While the situation left hundreds of people trapped in their cars in freezing conditions, by the early hours of Wednesday morning traffic was moving again, according to police.
“The difficult situation began yesterday after 4 p.m., when the first trucks on the S7 route… began having trouble approaching the slopes,” said Tomasz Markowski, a spokesperson for police in the northern city of Olsztyn.
“This led to a traffic jam stretching approximately 20 kilometres overnight.”
Deputy Infrastructure Minister Stanislaw Bukowiec told a press conference that nobody had been hurt as a result of the difficult situation on the roads.

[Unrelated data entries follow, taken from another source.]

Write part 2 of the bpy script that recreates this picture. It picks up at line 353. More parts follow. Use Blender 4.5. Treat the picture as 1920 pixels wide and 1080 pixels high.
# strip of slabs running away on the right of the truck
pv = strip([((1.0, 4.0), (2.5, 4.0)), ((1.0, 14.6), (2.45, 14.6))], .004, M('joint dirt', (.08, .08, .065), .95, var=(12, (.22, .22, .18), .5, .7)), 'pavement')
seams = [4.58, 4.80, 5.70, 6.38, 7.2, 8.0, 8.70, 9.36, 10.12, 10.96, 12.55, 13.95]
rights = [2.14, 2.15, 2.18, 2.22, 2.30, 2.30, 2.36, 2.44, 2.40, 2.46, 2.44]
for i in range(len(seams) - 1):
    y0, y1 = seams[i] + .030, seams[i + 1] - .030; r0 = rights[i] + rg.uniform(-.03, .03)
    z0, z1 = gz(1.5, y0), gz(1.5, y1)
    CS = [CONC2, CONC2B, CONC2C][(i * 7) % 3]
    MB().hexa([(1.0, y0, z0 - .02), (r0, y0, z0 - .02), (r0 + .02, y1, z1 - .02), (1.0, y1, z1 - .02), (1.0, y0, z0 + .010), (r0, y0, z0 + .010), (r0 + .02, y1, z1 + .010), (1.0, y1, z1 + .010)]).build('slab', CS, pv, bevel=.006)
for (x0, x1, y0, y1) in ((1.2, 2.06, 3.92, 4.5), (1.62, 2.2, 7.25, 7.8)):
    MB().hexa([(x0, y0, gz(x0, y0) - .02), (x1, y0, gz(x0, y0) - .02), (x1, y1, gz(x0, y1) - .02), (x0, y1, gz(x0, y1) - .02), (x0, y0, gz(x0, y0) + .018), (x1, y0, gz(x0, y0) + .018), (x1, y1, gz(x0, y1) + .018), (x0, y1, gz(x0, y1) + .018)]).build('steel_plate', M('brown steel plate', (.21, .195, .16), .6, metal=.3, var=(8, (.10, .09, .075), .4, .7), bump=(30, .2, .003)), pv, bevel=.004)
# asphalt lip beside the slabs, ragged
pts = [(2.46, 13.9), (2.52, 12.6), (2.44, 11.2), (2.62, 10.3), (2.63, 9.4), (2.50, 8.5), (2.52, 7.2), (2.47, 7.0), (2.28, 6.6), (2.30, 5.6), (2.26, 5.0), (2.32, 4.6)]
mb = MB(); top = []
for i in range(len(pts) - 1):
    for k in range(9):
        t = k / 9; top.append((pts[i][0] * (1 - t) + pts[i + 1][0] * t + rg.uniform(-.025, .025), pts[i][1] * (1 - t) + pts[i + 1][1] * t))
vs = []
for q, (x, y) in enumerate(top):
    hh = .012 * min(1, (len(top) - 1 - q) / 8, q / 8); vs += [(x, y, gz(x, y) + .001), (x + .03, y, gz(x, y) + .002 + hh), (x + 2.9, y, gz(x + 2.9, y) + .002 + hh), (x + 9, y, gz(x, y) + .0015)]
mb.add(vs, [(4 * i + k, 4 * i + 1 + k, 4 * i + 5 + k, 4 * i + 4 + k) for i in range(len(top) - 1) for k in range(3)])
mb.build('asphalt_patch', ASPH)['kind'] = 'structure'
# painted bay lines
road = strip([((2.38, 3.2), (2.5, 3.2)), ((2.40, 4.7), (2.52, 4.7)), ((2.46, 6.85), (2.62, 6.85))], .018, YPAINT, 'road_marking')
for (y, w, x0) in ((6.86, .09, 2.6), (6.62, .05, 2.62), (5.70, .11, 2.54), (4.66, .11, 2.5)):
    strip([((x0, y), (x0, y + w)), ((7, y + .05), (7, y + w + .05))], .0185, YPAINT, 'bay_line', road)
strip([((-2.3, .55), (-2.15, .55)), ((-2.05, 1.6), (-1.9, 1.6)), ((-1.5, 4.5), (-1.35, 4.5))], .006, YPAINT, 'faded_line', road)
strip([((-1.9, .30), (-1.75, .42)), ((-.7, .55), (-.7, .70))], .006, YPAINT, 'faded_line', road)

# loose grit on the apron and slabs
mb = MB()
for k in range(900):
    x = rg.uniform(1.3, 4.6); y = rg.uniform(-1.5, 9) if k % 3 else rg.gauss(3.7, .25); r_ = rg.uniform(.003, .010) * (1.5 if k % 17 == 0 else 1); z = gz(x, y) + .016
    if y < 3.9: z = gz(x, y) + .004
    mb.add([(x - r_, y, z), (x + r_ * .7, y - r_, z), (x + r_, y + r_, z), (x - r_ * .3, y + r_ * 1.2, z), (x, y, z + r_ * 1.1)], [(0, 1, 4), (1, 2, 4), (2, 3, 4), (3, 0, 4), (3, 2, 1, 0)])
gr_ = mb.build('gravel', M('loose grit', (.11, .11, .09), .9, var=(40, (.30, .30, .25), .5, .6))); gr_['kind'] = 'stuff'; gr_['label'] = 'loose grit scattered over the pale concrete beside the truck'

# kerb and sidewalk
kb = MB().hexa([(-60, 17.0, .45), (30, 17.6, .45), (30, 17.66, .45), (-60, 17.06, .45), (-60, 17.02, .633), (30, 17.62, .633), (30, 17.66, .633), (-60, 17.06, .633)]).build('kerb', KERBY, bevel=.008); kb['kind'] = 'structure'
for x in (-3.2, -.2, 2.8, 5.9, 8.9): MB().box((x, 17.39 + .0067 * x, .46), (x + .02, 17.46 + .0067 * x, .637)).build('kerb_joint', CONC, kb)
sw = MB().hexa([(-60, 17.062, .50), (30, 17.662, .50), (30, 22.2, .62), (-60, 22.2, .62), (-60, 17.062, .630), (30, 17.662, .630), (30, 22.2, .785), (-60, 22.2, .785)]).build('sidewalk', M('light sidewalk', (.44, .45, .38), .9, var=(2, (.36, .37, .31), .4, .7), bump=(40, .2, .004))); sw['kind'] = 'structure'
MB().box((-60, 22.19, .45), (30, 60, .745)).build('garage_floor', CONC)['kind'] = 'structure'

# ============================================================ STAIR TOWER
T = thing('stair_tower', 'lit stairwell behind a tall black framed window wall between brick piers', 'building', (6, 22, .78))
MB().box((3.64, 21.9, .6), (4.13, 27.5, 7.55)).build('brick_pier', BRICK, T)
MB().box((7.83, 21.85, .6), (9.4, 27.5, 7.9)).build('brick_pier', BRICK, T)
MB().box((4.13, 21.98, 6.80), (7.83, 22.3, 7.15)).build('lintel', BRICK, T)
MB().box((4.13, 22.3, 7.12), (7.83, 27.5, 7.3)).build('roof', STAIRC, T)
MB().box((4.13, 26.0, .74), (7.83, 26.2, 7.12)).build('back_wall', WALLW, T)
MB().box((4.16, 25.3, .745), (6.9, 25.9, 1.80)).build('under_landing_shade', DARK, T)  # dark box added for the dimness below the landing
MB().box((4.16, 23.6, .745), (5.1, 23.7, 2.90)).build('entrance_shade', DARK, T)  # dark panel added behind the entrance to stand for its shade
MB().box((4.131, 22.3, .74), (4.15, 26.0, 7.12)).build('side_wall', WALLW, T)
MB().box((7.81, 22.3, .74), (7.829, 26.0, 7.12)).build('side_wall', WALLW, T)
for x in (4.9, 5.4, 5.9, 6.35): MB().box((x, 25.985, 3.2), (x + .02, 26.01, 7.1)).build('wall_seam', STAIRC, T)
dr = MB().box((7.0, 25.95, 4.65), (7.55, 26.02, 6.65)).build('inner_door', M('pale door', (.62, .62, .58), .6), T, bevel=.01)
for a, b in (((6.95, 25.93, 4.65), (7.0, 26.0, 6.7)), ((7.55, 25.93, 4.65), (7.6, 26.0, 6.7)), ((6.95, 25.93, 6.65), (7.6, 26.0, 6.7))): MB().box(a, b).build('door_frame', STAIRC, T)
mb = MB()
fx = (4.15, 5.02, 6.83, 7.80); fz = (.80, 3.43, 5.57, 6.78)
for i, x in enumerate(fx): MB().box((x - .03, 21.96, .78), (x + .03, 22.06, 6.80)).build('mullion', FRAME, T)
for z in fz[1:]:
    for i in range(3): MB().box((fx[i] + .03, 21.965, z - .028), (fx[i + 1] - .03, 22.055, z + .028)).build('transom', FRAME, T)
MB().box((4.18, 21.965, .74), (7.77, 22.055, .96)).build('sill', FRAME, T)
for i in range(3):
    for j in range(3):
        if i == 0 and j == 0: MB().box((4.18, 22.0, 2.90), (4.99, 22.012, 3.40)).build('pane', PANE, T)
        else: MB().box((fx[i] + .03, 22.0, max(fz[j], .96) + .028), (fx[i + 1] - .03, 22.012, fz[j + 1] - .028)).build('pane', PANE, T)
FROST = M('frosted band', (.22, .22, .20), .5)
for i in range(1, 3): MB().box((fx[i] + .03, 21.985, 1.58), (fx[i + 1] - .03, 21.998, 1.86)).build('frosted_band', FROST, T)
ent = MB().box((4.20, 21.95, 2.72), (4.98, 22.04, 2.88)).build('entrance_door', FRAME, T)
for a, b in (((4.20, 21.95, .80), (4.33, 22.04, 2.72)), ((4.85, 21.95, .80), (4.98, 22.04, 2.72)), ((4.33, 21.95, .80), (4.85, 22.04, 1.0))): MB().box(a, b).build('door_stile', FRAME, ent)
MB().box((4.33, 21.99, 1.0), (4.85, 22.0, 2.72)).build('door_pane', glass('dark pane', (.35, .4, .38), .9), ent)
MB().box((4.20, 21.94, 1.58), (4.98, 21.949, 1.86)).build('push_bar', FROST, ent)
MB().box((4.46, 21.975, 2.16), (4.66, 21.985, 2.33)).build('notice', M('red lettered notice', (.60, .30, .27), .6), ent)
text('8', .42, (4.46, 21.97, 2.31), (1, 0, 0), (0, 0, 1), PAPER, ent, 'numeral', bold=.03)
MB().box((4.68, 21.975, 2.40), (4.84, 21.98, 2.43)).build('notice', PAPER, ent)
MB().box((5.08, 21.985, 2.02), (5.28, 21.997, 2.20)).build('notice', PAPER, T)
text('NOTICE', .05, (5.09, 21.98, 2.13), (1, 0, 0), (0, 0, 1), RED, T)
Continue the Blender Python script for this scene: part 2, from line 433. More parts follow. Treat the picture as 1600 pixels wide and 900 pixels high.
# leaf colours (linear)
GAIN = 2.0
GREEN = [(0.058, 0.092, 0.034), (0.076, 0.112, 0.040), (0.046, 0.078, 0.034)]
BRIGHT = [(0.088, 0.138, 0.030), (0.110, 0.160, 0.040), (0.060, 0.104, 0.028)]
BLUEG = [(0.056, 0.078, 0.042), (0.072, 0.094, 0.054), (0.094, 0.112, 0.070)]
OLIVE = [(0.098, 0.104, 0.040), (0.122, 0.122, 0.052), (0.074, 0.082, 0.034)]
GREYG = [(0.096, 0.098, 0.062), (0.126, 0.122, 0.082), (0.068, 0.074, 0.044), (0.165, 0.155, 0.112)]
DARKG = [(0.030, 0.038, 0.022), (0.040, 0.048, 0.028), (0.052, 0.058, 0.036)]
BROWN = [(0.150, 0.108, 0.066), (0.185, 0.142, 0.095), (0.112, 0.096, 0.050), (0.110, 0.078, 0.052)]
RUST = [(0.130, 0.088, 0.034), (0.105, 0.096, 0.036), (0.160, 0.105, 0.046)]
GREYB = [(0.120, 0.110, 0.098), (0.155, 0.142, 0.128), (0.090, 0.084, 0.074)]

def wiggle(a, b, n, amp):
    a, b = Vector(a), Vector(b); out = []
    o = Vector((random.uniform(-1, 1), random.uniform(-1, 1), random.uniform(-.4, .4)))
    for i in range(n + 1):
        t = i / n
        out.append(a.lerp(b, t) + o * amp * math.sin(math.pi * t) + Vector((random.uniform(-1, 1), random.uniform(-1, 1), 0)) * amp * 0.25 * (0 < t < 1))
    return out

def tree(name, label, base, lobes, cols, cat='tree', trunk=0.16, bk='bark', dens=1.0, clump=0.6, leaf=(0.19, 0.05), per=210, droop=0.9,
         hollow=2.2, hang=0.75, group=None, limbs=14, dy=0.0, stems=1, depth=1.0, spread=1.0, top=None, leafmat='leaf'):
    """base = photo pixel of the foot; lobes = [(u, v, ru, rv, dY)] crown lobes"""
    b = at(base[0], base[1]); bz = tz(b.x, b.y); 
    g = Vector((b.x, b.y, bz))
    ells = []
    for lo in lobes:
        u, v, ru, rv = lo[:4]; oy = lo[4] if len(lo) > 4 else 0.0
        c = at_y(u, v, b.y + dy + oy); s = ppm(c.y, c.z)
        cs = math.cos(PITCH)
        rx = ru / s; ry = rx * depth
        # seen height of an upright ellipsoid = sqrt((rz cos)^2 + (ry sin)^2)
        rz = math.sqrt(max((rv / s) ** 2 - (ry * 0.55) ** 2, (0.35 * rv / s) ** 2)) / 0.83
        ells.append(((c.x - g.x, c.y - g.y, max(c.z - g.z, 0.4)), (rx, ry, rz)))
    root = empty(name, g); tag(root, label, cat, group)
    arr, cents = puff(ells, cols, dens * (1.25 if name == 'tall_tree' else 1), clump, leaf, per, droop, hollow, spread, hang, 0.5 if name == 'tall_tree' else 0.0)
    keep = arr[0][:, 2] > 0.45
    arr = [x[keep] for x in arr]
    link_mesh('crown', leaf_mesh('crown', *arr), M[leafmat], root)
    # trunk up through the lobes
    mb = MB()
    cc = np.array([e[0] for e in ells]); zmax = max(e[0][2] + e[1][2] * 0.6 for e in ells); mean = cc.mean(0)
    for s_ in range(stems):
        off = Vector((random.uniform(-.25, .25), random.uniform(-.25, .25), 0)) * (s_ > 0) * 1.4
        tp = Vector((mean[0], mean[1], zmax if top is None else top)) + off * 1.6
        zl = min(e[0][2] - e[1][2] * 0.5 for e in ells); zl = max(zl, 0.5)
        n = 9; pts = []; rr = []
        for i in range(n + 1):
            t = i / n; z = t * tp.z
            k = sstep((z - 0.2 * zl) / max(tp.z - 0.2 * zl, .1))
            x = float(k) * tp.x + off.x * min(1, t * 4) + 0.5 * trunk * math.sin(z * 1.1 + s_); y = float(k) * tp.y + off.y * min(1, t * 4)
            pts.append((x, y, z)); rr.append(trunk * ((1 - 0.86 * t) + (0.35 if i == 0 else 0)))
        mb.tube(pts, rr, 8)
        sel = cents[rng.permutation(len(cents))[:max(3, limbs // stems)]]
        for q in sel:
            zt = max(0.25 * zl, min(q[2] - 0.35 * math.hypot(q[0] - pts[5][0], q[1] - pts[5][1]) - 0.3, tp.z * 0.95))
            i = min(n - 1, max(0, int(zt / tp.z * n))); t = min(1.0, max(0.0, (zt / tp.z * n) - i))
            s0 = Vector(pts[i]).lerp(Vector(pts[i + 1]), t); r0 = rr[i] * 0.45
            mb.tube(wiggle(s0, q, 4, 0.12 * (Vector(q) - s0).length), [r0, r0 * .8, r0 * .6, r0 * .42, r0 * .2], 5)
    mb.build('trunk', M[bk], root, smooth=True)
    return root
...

Anna Karczewska, a spokesperson for police in Ostroda, said officers had tried to help drivers who found themselves stuck. Ostroda lies on the highway about 40 km west of Olsztyn.
“We helped as much as we could, and we had coffee and hot tea for the drivers, which the Ostroda City Hall had prepared for us,” she said.
State news agency PAP reported that there had also been some disruption to railways and airports, but that services were returning to normal.